● What you should do
Quote all entries in full, exactly.

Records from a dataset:
----------------

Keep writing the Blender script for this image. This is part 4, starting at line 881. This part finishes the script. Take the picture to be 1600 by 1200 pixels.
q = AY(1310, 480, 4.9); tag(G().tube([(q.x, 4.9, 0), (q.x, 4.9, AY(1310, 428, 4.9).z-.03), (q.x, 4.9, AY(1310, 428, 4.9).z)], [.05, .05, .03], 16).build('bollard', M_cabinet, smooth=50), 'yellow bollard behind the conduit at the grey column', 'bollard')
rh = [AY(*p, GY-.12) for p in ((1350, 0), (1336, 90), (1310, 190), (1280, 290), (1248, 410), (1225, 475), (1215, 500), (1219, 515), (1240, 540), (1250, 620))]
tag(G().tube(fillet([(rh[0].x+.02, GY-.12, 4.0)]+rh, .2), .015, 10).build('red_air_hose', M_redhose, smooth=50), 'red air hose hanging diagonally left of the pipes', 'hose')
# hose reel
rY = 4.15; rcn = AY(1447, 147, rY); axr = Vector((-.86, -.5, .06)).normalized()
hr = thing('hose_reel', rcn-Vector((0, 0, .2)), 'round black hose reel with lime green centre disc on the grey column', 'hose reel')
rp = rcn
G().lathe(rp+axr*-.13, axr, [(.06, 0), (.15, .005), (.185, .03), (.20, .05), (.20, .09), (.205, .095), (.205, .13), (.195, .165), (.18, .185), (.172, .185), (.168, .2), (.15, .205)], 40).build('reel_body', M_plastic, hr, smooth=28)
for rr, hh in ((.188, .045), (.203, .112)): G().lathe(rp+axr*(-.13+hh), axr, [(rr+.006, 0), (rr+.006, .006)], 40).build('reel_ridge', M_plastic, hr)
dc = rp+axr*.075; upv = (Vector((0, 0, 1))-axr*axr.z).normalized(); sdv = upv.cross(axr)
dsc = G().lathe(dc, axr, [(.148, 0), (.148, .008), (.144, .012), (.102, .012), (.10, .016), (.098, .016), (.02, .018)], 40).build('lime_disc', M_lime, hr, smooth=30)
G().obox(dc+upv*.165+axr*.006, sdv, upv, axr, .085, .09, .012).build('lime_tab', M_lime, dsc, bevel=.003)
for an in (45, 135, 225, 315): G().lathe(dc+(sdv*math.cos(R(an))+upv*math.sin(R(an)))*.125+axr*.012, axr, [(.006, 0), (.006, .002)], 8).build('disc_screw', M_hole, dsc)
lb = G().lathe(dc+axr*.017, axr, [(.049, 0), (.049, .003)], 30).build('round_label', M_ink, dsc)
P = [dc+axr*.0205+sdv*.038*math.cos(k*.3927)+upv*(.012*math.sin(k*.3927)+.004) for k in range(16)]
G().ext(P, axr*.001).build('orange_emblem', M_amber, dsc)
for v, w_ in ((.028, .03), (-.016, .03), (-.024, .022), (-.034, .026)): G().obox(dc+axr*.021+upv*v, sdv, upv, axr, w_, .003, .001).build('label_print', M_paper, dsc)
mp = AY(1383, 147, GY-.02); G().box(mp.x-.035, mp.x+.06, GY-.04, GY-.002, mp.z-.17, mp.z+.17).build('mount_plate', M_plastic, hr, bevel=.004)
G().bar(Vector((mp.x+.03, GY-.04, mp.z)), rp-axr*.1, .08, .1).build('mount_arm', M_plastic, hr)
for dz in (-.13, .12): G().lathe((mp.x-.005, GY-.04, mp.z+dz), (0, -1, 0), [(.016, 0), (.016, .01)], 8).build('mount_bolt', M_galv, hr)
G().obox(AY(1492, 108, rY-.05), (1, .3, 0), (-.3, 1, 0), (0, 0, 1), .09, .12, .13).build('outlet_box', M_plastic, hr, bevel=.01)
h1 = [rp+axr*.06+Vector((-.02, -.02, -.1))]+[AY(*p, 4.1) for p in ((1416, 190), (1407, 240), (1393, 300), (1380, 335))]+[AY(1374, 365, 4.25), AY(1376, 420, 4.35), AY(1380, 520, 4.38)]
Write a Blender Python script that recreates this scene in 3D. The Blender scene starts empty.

----------------

● Finished answer
Keep writing the Blender script for this image. This is part 4, starting at line 881. This part finishes the script. Take the picture to be 1600 by 1200 pixels.
q = AY(1310, 480, 4.9); tag(G().tube([(q.x, 4.9, 0), (q.x, 4.9, AY(1310, 428, 4.9).z-.03), (q.x, 4.9, AY(1310, 428, 4.9).z)], [.05, .05, .03], 16).build('bollard', M_cabinet, smooth=50), 'yellow bollard behind the conduit at the grey column', 'bollard')
rh = [AY(*p, GY-.12) for p in ((1350, 0), (1336, 90), (1310, 190), (1280, 290), (1248, 410), (1225, 475), (1215, 500), (1219, 515), (1240, 540), (1250, 620))]
tag(G().tube(fillet([(rh[0].x+.02, GY-.12, 4.0)]+rh, .2), .015, 10).build('red_air_hose', M_redhose, smooth=50), 'red air hose hanging diagonally left of the pipes', 'hose')
# hose reel
rY = 4.15; rcn = AY(1447, 147, rY); axr = Vector((-.86, -.5, .06)).normalized()
hr = thing('hose_reel', rcn-Vector((0, 0, .2)), 'round black hose reel with lime green centre disc on the grey column', 'hose reel')
rp = rcn
G().lathe(rp+axr*-.13, axr, [(.06, 0), (.15, .005), (.185, .03), (.20, .05), (.20, .09), (.205, .095), (.205, .13), (.195, .165), (.18, .185), (.172, .185), (.168, .2), (.15, .205)], 40).build('reel_body', M_plastic, hr, smooth=28)
for rr, hh in ((.188, .045), (.203, .112)): G().lathe(rp+axr*(-.13+hh), axr, [(rr+.006, 0), (rr+.006, .006)], 40).build('reel_ridge', M_plastic, hr)
dc = rp+axr*.075; upv = (Vector((0, 0, 1))-axr*axr.z).normalized(); sdv = upv.cross(axr)
dsc = G().lathe(dc, axr, [(.148, 0), (.148, .008), (.144, .012), (.102, .012), (.10, .016), (.098, .016), (.02, .018)], 40).build('lime_disc', M_lime, hr, smooth=30)
G().obox(dc+upv*.165+axr*.006, sdv, upv, axr, .085, .09, .012).build('lime_tab', M_lime, dsc, bevel=.003)
for an in (45, 135, 225, 315): G().lathe(dc+(sdv*math.cos(R(an))+upv*math.sin(R(an)))*.125+axr*.012, axr, [(.006, 0), (.006, .002)], 8).build('disc_screw', M_hole, dsc)
lb = G().lathe(dc+axr*.017, axr, [(.049, 0), (.049, .003)], 30).build('round_label', M_ink, dsc)
P = [dc+axr*.0205+sdv*.038*math.cos(k*.3927)+upv*(.012*math.sin(k*.3927)+.004) for k in range(16)]
G().ext(P, axr*.001).build('orange_emblem', M_amber, dsc)
for v, w_ in ((.028, .03), (-.016, .03), (-.024, .022), (-.034, .026)): G().obox(dc+axr*.021+upv*v, sdv, upv, axr, w_, .003, .001).build('label_print', M_paper, dsc)
mp = AY(1383, 147, GY-.02); G().box(mp.x-.035, mp.x+.06, GY-.04, GY-.002, mp.z-.17, mp.z+.17).build('mount_plate', M_plastic, hr, bevel=.004)
G().bar(Vector((mp.x+.03, GY-.04, mp.z)), rp-axr*.1, .08, .1).build('mount_arm', M_plastic, hr)
for dz in (-.13, .12): G().lathe((mp.x-.005, GY-.04, mp.z+dz), (0, -1, 0), [(.016, 0), (.016, .01)], 8).build('mount_bolt', M_galv, hr)
G().obox(AY(1492, 108, rY-.05), (1, .3, 0), (-.3, 1, 0), (0, 0, 1), .09, .12, .13).build('outlet_box', M_plastic, hr, bevel=.01)
h1 = [rp+axr*.06+Vector((-.02, -.02, -.1))]+[AY(*p, 4.1) for p in ((1416, 190), (1407, 240), (1393, 300), (1380, 335))]+[AY(1374, 365, 4.25), AY(1376, 420, 4.35), AY(1380, 520, 4.38)]
Write a Blender Python script that recreates this scene in 3D. The Blender scene starts empty.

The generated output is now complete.